Records with scene code:
════════

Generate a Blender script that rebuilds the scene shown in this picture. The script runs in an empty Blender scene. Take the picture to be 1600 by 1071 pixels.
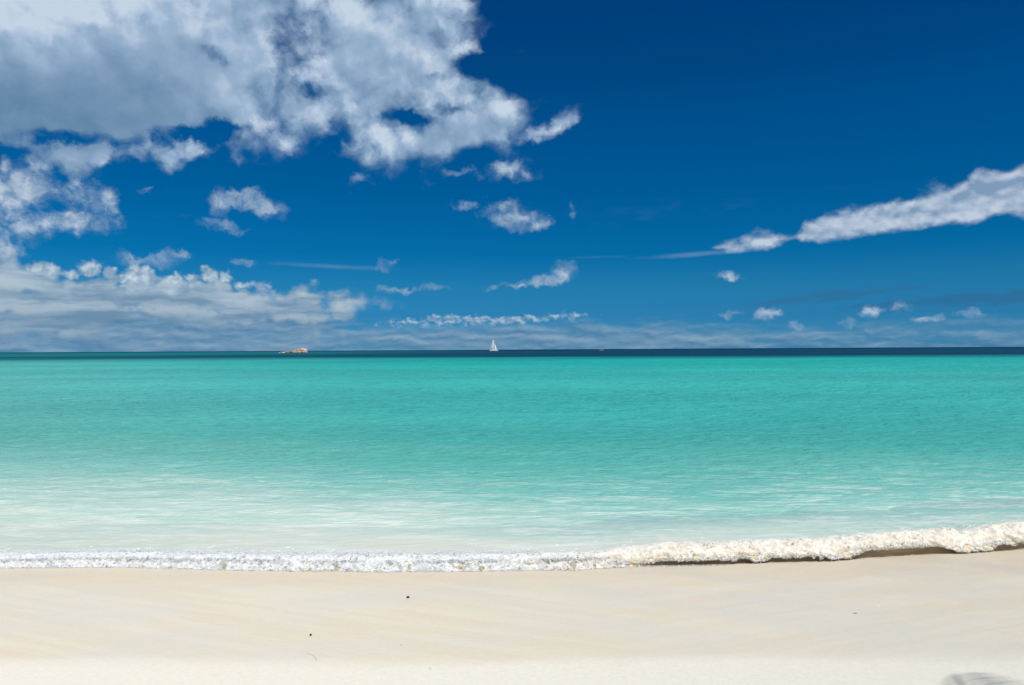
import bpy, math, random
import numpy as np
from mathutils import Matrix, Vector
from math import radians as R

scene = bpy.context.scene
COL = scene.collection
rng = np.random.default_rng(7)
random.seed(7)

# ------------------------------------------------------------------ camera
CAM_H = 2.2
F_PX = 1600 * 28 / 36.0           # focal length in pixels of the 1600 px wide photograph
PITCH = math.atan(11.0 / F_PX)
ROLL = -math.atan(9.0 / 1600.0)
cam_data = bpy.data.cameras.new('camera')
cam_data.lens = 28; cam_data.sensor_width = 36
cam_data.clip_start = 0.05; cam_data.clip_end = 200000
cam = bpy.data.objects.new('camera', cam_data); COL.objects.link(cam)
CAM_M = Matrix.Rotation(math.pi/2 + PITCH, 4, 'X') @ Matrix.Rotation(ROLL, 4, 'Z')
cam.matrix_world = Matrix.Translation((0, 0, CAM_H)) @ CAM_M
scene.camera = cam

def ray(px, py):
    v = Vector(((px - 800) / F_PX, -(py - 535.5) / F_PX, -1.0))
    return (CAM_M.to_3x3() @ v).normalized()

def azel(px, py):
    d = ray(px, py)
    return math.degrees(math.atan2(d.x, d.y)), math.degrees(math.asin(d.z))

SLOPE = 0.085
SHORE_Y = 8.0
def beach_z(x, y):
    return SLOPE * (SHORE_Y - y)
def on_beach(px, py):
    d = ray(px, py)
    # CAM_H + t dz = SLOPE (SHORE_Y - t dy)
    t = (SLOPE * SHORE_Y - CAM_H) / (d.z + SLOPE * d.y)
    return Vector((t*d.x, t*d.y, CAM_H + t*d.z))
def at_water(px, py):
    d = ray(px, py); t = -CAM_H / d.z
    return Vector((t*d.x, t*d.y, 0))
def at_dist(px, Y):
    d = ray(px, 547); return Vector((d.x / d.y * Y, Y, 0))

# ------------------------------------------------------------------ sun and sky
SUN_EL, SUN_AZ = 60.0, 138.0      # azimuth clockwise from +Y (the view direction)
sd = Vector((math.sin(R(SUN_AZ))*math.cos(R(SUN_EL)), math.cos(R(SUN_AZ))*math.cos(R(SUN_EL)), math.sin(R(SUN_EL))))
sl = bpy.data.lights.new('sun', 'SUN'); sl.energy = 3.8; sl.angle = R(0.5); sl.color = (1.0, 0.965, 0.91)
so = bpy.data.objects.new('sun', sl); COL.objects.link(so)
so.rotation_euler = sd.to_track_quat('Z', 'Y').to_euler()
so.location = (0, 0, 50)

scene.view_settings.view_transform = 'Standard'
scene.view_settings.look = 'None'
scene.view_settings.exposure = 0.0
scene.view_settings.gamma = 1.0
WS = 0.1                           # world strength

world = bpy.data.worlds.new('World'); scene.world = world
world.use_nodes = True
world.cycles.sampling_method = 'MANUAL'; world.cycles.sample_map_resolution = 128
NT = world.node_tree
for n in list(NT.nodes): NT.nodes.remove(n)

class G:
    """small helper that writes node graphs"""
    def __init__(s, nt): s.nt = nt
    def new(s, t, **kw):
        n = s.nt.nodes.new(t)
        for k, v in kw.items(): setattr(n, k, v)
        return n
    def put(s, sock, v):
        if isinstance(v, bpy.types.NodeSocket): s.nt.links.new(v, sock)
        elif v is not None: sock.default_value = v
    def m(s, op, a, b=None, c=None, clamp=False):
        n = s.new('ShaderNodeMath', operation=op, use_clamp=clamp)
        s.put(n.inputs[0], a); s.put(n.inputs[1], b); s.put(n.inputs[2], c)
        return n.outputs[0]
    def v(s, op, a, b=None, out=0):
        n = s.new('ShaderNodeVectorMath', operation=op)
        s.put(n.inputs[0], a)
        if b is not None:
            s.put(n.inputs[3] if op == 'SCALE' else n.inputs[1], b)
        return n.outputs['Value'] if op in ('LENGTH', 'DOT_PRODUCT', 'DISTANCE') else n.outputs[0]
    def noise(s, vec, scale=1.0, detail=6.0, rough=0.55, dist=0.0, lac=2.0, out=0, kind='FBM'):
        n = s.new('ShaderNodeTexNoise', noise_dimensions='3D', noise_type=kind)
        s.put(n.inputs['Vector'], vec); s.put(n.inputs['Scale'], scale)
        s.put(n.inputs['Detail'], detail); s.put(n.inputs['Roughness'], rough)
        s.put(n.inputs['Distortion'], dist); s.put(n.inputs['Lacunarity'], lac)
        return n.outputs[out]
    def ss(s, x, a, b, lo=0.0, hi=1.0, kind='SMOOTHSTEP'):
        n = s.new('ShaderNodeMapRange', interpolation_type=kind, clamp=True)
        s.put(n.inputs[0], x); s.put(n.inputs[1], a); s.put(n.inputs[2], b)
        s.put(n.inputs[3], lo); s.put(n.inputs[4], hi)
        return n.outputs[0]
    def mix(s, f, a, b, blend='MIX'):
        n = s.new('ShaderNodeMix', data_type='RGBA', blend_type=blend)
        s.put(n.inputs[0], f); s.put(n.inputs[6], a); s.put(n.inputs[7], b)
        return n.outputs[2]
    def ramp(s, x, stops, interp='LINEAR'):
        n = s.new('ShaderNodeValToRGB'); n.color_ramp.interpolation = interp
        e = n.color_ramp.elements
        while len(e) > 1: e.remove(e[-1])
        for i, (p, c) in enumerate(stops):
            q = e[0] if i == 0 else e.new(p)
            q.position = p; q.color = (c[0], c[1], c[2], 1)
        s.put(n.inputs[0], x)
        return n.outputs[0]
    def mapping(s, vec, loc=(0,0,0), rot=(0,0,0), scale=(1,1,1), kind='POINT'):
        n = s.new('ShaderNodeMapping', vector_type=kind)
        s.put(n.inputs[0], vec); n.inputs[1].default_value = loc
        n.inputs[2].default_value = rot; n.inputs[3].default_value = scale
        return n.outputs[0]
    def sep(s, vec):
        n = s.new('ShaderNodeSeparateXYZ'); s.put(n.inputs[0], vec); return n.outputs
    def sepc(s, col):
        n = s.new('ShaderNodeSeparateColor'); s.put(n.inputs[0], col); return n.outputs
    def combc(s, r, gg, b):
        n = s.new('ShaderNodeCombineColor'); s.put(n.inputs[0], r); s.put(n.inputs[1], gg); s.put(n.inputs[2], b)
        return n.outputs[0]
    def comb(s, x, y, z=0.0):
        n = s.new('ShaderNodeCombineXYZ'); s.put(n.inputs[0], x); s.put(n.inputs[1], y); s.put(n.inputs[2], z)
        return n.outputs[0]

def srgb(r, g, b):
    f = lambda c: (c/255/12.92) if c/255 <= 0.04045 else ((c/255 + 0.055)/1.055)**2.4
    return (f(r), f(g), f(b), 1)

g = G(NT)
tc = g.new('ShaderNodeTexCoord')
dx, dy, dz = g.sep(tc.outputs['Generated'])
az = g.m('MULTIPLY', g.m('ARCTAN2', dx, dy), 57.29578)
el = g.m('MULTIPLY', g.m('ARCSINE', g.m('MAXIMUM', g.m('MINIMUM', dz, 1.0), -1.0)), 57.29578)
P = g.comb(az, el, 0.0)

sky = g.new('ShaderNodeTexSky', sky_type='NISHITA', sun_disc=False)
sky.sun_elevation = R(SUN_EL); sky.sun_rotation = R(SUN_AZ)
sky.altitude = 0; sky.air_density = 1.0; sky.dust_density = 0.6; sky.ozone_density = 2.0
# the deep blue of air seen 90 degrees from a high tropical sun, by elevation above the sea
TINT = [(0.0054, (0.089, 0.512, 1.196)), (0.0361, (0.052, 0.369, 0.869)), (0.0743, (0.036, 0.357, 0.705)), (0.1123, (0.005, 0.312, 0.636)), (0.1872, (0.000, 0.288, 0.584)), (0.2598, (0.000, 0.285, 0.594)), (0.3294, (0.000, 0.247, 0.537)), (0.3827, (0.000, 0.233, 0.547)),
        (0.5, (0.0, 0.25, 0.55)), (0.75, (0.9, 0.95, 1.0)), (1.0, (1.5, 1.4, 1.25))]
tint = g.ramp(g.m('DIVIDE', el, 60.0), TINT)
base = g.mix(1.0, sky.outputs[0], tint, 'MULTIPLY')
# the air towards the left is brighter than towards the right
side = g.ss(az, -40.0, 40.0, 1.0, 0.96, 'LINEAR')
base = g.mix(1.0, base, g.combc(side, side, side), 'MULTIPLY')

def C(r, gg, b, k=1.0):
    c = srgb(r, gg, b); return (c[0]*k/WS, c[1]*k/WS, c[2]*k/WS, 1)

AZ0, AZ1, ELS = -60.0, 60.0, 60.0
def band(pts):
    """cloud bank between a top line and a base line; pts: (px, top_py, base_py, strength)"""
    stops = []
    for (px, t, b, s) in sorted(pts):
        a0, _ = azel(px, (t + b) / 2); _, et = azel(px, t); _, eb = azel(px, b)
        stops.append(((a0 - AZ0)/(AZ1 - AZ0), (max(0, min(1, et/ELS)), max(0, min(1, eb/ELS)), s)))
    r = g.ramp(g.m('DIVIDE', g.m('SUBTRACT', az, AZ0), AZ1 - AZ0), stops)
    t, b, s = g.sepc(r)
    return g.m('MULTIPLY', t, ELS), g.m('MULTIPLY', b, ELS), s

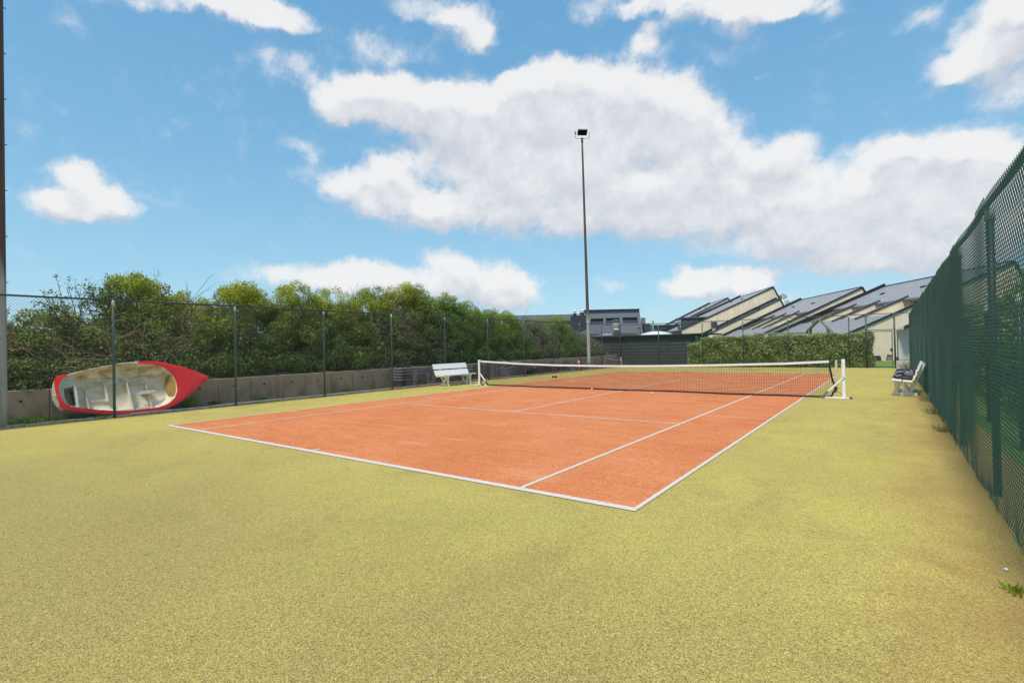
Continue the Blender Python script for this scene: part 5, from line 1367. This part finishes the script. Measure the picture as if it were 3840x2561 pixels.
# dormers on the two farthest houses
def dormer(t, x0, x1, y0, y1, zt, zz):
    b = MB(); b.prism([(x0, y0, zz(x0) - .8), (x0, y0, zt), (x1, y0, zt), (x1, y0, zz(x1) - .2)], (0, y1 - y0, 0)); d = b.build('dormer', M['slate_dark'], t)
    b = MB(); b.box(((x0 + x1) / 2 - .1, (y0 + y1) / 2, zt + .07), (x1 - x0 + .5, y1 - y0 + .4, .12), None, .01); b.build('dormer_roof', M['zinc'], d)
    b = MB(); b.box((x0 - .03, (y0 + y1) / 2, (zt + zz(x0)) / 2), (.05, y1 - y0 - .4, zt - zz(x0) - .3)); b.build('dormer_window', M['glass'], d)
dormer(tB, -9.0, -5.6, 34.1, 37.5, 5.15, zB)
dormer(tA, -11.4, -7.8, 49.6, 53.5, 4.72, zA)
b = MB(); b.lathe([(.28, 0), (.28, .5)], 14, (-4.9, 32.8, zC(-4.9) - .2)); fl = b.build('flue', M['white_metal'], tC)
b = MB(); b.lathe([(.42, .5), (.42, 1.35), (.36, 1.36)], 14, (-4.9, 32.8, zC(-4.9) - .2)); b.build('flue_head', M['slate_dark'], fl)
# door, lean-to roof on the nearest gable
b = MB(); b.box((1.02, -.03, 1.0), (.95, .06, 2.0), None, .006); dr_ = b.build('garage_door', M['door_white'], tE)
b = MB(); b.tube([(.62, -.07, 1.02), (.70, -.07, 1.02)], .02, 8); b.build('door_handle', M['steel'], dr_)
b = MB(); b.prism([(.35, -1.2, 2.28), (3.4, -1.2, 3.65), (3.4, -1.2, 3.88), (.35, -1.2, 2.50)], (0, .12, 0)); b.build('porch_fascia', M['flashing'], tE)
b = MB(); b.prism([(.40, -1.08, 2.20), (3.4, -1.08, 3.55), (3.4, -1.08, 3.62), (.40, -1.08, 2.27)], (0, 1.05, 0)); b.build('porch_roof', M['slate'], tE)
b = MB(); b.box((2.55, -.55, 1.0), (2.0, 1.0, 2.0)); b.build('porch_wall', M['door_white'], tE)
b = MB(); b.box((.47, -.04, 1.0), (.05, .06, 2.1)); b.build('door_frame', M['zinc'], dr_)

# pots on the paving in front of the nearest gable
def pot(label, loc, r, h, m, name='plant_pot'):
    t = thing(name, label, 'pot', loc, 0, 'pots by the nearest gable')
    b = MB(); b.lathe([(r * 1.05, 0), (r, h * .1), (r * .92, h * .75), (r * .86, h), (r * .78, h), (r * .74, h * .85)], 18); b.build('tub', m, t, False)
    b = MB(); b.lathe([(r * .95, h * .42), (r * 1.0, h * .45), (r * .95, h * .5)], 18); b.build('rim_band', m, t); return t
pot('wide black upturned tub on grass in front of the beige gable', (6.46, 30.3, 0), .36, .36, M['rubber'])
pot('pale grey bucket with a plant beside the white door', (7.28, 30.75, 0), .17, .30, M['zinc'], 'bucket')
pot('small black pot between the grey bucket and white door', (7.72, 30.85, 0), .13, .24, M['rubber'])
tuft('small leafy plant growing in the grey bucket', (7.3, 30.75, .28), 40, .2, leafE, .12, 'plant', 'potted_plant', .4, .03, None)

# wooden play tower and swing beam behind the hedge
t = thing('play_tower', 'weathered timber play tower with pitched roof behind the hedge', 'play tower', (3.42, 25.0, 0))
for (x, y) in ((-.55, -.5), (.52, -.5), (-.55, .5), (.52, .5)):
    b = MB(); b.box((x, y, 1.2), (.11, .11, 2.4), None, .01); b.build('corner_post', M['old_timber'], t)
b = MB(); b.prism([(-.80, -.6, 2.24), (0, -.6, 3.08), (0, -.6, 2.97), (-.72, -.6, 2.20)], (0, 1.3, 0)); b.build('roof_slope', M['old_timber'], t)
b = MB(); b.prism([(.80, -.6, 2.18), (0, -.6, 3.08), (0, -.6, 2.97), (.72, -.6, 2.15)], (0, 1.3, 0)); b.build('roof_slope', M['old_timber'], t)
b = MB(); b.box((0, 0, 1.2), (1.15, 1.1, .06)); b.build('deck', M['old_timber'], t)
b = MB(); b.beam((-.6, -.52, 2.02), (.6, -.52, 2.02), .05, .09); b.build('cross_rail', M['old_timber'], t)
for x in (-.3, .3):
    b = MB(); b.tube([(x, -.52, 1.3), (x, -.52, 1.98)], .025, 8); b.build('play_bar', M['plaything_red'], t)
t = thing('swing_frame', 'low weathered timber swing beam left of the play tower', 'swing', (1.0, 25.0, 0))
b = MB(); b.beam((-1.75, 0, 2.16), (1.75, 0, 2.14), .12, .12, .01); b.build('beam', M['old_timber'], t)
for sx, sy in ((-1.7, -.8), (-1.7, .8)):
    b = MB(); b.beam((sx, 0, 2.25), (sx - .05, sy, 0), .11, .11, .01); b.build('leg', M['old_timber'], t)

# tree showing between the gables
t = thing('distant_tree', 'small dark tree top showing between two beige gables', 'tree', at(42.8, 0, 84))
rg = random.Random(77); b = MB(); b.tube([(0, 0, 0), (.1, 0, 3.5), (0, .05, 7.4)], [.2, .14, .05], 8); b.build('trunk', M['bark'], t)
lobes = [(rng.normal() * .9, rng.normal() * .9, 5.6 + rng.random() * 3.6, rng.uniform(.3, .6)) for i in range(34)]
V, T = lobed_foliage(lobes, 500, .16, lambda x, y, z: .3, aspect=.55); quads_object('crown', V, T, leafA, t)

════════

**Work to complete:** Extract all lines containing the word "Blender".

**Written reply:**
Generate a Blender script that rebuilds the scene shown in this picture. The script runs in an empty Blender scene. Take the picture to be 1600 by 1071 pixels.
Continue the Blender Python script for this scene: part 5, from line 1367. This part finishes the script. Measure the picture as if it were 3840x2561 pixels.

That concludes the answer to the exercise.